Showbiz life has “a lot of uncertainty”, she said.

“It’s also not conducive to family life or marriage.”

“Although I would like to have had children, I don’t regret that I didn’t have any. I’m rather pleased. I’d have to have somebody who could afford to keep me out of work.”

After years in America, she is now living in London with Duncan C Weldon, her husband of 10 years. She is in touch with a number of her Kemp-Welch schoolmates via Facebook and is writing her memoirs.

The part of those memoirs that will most interest the national papers is her affair with the married Bruce Forsyth at about the time she became Miss World.

It will, she says, be a “short piece”.

“It was when I was very young. It’s something that’s got to be in there because it’s part of my life.

“He won’t like it very much. He doesn’t speak to me now.

“I’ve never told my story of what happened.

“That’s a very small part of it.”

Looking back, she says Miss World helped open up huge opportunities to her.

“Women in that period didn’t have the same expectations and opportunities,” she said.

“My mum was a working-class person. Although she worked very hard all her life, she still didn’t expect to have any other opportunities in her life.”

She added: “If I hadn’t been a beauty queen first, I would have been a signed-up member of the feminist group. I don’t fit into the old-fashioned gender-specific roles.”

Miss World returns home

THE Evening Echo of November 19, 1964, reported the scene that greeted Miss World’s return home.

“Cheering crowds milled round the forecourt of Poole Station and overflowed across the bridge as Miss World, Parkstone’s own Ann Sidney, stepped off a train from London this morning to a civic welcome home,” it said.

Ann remembered: “It was phenomenal coming back, especially for my mum and dad because they were with me.

“Arriving at Poole station, the amount of people that turned out. Some of the figures – the dear old ladies that are probably no longer with us, who came out in their best coats that had seen better days.

“They all turned out to say ‘Good luck and we hope you have a wonderful year’.”

Ann was welcomed with a bouquet of yellow roses from the council’s parks department, handed to her by children Lindsay Arney and Rodney Hannan.
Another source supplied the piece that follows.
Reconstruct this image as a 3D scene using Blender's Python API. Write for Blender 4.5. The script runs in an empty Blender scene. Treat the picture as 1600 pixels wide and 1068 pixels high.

A 1909 Rolls-Royce Silver Ghost from Lord Montagu’s museum was to take her on a tour of the town, with neighbours pushing forward to pat her on the back or shake her hand.

She stood in the back of the car while the mayor, Cllr Tom Sherrin, placed her Miss World crown on her head.

That evening, she was welcomed to a gala dinner at Poole Civic Centre.

Eleven-year-old trumpet player Nigel Hopkins, of Petit Road, Moordown, heralded her arrival and played cabaret after the dinner.

Guests at the dinner were given a souvenir menu with Ann’s Miss World picture on the front, and inside a poem about her composed by Mr W Lawrence, of the organiser, Zebra Catering Ltd.

Outside, the crowds grew impatient to see Ann appear on the Municipal Buildings balcony, and she obliged with three encores.

The next day’s Echo described the atmosphere as “something between Coronation reverence and cup tie fever”.